Secondo i comitati di coordinamento locale (Lcc), che forniscono ogni giorno sul proprio sito web un elenco dettagliato delle vittime nel Paese, il villaggio sarebbe stato bombardato per ore dall'artiglieria dei militari, dopo che questi avevano circondato la zona, chiudendo tutte le vie di accesso. Poi sarebbero entrate in azioni le famigerate milizie degli Shabiha, i paramilitari filo-governo in gran parte alawiti. E avrebbero ucciso tutti quelli che incontravano a colpi di coltello e armi da fuoco, sterminando intere famiglie rintanate nelle proprie case.

Se confermato, il massacro di Tremseh sarebbe quello più sanguinoso dall'inizio della rivolta contro il regime di Bashar al Assad: a Hula, il 25 maggio scorso, gli attivisti hanno denunciato la barbara uccisione di 108 civili. E proprio nella provincia di Hama, secondo una denuncia dell'organizzazione umanitaria Human Rights Watch, le forze di regime «hanno utilizzato cluster-bomb», le bombe a frammentazione, anche se è presto per stabilire se questo tipo di armi siano state impiegate a Tremseh.

L'esercito, secondo gli attivisti della Syrian Revolution Commission, ha «colpito con gli elicotteri i camion che portavano aiuti», mentre il villaggio sarebbe stato bombardato con i carri armati e missili.
Secondo alcuni testimoni, vicini all'opposizione, «i cadaveri sono ancora nei campi, lungo i fiumi, nelle case, diverse delle quali sono in fiamme. Molti cercavano di «fuggire dopo il bombardamento a colpi di carri armati ed elicotteri, ma sono stati uccisi». Una scuola «è stata rasa al suolo».

Il Cns, il consiglio nazionale siriano, principale piattaforma dell'opposizione all'estero, «ha chiesto la convocazione di una riunione d'urgenza del Consiglio di sicurezza dell'Onu» e reclama l'adozione di una risoluzione vincolante contro il regime dopo il massacro.
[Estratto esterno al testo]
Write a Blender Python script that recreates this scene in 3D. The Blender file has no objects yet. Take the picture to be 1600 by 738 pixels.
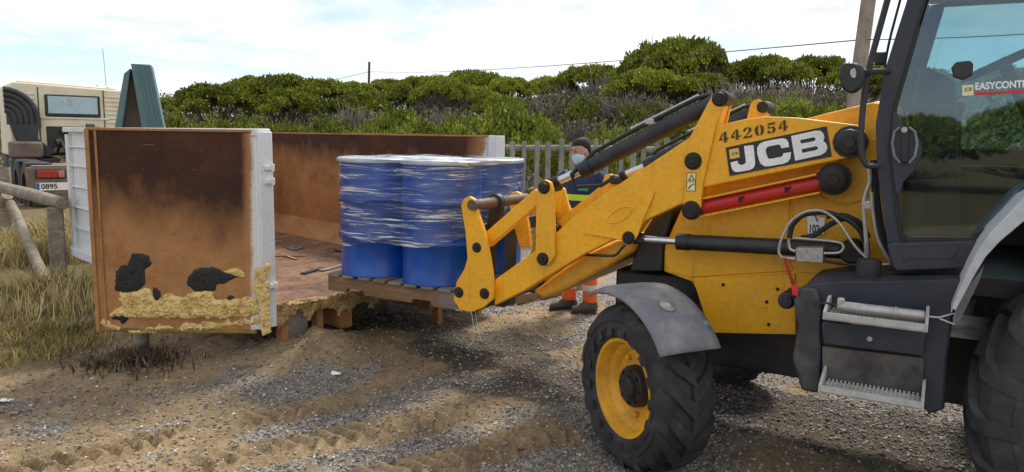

Ha inoltre fatto appello agli osservatori dell'Onu nel Paese di recarsi immediatamente a verificare la strage.

I Fratelli musulmani, il movimento sunnita che controlla il Cns, puntano il dito contro l'inviato speciale Kofi Annan accusandolo di essere complice del regime di Bashar al-Assad, insieme a Iran e Russia, del massacro a Tremesh. L'emissario dell'Onu e della Lega araba per la Siria, Kofi Annan, volerà a Mosca lunedì per una serie di colloqui con il capo della diplomazia russo, Serguei Lavrov, il cui Paese è uno dei più fedeli alleati del regime di Damasco.

Intanto il ministro Esteri italiano, Giulio Terzi, sottolinea che al Consiglio di Sicurezza dell'Onu, gli occidentali stanno cercando di portare avanti l'approvazione di una risoluzione «più incisiva e muscolare» sulla Siria.